-- start of DATASET EXTRACT --
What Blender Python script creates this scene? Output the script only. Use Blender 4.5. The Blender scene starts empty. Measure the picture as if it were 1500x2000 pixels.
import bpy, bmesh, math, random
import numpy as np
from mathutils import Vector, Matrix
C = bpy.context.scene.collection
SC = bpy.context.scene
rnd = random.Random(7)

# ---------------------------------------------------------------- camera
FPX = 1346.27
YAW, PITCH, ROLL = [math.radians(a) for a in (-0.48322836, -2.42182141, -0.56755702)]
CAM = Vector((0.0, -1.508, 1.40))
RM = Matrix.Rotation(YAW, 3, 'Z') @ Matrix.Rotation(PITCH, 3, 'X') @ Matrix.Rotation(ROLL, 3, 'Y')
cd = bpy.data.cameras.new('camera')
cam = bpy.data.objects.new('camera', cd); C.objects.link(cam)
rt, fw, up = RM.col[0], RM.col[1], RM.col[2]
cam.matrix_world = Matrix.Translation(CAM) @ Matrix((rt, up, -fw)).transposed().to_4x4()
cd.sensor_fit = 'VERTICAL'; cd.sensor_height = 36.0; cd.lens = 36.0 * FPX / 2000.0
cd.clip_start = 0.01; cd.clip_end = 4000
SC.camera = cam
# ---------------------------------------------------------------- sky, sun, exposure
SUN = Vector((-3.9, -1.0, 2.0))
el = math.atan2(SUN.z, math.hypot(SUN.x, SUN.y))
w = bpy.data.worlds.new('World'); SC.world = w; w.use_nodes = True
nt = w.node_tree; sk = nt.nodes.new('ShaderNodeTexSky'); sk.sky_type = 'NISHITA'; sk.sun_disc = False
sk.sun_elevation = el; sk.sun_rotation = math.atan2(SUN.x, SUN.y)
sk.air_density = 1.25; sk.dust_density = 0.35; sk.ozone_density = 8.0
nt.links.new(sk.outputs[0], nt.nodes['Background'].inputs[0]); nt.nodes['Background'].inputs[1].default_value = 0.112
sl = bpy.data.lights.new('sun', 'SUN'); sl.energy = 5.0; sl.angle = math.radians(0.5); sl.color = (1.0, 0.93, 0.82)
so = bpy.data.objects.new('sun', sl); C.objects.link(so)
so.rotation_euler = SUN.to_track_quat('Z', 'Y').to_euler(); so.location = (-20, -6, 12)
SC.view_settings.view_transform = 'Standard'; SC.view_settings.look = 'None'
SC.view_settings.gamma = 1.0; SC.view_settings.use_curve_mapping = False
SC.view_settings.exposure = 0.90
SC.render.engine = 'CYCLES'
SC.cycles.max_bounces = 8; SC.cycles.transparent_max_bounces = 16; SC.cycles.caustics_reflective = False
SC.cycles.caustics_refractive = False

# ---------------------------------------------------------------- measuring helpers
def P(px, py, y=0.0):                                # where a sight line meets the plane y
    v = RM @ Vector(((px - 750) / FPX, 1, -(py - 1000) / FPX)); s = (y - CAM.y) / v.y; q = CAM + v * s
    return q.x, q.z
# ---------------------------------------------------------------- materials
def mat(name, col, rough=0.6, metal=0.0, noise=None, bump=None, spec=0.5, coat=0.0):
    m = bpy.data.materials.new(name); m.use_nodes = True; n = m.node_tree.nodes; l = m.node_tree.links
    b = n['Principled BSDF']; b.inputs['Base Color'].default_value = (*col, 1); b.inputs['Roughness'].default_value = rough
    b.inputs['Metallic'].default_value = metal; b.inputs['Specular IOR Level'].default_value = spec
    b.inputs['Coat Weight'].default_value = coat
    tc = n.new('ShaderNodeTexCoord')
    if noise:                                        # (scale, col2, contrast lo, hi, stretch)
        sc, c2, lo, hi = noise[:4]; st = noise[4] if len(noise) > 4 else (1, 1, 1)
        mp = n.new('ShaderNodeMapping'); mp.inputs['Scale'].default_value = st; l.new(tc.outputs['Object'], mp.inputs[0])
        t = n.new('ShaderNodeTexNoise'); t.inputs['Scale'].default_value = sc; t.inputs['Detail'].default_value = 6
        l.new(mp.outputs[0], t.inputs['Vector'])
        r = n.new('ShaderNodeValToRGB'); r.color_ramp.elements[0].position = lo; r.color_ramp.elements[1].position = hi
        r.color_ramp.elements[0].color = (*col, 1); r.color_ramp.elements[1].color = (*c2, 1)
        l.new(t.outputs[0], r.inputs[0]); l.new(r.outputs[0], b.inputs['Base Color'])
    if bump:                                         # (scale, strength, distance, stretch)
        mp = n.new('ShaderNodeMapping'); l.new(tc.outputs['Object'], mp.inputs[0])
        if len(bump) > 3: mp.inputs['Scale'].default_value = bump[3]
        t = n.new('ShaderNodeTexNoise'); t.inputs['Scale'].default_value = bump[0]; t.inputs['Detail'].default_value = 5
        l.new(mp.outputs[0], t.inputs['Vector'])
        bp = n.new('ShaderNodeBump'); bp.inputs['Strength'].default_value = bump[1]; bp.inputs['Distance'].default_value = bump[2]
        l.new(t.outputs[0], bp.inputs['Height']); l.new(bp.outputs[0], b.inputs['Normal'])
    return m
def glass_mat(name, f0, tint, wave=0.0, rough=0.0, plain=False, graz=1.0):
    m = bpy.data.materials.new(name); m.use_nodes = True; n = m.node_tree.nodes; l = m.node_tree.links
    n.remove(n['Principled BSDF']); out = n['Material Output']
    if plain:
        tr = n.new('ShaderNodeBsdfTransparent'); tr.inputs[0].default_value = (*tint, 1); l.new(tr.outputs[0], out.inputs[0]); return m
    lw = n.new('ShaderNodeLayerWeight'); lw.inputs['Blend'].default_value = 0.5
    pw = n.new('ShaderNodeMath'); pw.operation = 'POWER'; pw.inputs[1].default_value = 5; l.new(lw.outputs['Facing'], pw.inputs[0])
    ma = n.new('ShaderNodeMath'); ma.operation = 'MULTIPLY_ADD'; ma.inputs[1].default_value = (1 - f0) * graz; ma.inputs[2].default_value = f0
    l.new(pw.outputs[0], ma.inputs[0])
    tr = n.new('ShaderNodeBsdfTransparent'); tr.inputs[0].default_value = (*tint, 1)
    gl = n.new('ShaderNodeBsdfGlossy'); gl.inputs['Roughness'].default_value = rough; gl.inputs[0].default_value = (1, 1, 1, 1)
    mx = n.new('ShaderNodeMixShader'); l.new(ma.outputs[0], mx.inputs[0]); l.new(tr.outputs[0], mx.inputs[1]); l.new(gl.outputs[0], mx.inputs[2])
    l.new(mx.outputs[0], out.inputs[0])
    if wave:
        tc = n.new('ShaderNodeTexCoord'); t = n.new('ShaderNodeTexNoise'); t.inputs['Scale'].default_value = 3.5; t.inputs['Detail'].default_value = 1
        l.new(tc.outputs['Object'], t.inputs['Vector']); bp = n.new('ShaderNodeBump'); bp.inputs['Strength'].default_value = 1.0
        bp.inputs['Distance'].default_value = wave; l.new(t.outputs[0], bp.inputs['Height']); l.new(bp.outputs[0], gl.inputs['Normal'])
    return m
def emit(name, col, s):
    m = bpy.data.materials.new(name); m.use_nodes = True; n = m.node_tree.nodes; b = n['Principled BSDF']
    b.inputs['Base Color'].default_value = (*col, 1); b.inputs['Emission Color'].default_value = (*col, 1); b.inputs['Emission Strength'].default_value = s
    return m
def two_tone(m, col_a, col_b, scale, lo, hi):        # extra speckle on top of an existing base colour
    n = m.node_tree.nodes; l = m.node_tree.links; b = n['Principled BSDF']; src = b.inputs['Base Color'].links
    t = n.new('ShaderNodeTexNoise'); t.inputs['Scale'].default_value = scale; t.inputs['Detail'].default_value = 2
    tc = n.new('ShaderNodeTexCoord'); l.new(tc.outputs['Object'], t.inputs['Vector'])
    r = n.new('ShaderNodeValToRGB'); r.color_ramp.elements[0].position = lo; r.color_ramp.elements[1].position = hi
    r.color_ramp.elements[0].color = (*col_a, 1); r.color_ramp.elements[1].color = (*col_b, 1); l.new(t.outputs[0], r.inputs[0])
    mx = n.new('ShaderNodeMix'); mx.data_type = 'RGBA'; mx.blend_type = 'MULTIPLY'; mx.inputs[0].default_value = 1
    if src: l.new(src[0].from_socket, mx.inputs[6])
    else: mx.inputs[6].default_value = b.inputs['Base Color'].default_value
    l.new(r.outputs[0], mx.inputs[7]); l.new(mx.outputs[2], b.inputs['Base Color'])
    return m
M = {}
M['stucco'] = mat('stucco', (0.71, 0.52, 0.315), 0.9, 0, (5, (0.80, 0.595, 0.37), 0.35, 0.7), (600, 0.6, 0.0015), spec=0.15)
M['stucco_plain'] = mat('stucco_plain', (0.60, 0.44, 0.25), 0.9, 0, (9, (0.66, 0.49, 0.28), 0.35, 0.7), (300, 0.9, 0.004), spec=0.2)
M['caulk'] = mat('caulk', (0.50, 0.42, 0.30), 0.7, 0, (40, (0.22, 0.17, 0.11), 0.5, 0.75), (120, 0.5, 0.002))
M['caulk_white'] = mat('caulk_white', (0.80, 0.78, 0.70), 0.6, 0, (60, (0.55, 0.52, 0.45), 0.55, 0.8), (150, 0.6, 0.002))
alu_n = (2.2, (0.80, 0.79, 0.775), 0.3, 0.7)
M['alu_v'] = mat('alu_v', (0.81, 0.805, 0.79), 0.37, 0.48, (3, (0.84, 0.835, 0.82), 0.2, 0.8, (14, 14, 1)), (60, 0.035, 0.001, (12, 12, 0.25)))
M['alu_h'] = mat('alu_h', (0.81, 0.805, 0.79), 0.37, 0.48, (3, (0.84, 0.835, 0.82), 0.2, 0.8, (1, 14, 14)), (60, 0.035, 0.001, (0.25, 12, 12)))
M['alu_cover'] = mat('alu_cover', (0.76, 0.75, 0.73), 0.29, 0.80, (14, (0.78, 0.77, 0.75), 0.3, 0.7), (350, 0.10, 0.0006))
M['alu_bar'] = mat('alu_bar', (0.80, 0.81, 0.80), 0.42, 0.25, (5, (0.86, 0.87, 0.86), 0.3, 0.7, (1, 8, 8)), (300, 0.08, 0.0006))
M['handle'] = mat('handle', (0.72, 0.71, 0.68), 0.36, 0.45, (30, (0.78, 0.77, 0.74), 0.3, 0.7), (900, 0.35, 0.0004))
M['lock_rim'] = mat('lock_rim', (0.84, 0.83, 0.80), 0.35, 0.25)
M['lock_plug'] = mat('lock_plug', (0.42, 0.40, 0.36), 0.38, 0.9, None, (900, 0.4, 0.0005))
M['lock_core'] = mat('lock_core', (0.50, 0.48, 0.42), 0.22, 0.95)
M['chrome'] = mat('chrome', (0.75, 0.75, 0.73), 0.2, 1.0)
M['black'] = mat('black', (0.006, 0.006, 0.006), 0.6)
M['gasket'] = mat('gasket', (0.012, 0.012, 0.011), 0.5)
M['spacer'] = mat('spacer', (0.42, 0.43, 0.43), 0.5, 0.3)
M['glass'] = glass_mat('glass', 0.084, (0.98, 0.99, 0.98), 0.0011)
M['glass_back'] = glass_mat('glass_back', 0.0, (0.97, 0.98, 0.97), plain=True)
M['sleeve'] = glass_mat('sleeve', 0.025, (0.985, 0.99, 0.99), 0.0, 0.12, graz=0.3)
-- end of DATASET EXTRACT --
#### INSTRUCTION
The required output is the exact run of lines from the beginning of the listing above to the line that contains "rnd = random.Random(7)", inclusive of both.

#### WRITTEN SOLUTION
What Blender Python script creates this scene? Output the script only. Use Blender 4.5. The Blender scene starts empty. Measure the picture as if it were 1500x2000 pixels.
import bpy, bmesh, math, random
import numpy as np
from mathutils import Vector, Matrix
C = bpy.context.scene.collection
SC = bpy.context.scene
rnd = random.Random(7)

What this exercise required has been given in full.